* _DATA SEGMENT_
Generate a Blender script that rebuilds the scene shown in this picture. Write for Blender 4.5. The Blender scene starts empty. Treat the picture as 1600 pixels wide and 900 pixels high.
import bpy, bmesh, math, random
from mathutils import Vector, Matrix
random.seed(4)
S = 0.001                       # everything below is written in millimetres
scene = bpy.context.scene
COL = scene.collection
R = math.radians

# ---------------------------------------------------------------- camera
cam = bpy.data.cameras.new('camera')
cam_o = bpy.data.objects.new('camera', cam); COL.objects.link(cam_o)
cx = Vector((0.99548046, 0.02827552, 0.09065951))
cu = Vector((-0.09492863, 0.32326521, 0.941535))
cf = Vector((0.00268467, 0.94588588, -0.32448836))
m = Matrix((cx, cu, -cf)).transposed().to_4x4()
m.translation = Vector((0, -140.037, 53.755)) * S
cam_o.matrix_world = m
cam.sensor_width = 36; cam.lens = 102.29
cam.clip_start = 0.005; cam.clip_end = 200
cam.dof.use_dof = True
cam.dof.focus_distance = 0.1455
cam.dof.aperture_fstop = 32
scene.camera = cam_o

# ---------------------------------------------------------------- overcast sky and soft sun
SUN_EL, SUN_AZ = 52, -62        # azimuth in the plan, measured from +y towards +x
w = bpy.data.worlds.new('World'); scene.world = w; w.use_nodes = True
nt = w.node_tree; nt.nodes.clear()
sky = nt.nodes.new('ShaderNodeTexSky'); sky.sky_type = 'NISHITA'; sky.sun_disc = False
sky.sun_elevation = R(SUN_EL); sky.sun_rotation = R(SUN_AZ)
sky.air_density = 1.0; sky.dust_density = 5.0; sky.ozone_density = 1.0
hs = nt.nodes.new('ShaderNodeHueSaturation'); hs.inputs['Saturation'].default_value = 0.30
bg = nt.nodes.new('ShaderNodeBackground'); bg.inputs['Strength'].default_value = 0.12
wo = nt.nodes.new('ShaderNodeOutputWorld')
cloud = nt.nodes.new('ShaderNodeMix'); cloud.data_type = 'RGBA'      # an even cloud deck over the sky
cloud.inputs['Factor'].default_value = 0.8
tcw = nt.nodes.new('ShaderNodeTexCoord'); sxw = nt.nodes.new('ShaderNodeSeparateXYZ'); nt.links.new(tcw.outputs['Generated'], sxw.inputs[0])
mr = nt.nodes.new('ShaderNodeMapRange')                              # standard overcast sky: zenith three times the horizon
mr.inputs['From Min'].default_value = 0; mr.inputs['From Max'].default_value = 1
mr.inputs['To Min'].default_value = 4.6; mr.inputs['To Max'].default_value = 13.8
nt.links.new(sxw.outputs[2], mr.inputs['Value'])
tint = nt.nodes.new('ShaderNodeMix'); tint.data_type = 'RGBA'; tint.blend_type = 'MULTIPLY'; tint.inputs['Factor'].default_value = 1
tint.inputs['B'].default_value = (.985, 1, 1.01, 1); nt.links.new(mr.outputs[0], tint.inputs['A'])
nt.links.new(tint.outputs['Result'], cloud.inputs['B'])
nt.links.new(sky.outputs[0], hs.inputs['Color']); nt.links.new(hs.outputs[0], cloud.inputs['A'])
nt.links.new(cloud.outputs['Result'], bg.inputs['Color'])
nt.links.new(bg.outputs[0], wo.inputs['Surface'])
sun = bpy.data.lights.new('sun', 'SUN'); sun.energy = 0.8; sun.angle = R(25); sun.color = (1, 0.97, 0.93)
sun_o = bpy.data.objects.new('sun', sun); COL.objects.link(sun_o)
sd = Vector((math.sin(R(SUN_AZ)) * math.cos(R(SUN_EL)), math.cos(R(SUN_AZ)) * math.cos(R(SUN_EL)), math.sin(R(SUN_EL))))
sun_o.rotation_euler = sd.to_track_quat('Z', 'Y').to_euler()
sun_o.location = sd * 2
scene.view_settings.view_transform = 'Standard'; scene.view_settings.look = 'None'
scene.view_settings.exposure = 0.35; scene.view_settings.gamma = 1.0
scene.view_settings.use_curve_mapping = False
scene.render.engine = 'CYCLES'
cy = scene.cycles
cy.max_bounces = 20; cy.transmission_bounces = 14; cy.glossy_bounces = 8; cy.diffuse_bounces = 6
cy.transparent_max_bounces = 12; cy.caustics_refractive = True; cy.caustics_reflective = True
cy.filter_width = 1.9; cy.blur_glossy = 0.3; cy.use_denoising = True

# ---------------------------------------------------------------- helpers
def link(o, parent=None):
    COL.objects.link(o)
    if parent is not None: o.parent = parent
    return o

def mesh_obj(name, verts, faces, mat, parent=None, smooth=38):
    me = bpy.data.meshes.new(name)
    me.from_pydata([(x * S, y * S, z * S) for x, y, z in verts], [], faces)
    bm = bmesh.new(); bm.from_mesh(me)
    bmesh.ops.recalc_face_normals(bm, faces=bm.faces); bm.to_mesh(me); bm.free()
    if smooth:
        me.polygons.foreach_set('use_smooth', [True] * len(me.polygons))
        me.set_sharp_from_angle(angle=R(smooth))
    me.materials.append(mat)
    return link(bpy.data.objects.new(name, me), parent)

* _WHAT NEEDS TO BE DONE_
Print, unaltered, every line from the beginning of the material down to the line with "scene.camera = cam_o".

* _COMPLETE OUTPUT_
Generate a Blender script that rebuilds the scene shown in this picture. Write for Blender 4.5. The Blender scene starts empty. Treat the picture as 1600 pixels wide and 900 pixels high.
import bpy, bmesh, math, random
from mathutils import Vector, Matrix
random.seed(4)
S = 0.001                       # everything below is written in millimetres
scene = bpy.context.scene
COL = scene.collection
R = math.radians

# ---------------------------------------------------------------- camera
cam = bpy.data.cameras.new('camera')
cam_o = bpy.data.objects.new('camera', cam); COL.objects.link(cam_o)
cx = Vector((0.99548046, 0.02827552, 0.09065951))
cu = Vector((-0.09492863, 0.32326521, 0.941535))
cf = Vector((0.00268467, 0.94588588, -0.32448836))
m = Matrix((cx, cu, -cf)).transposed().to_4x4()
m.translation = Vector((0, -140.037, 53.755)) * S
cam_o.matrix_world = m
cam.sensor_width = 36; cam.lens = 102.29
cam.clip_start = 0.005; cam.clip_end = 200
cam.dof.use_dof = True
cam.dof.focus_distance = 0.1455
cam.dof.aperture_fstop = 32
scene.camera = cam_o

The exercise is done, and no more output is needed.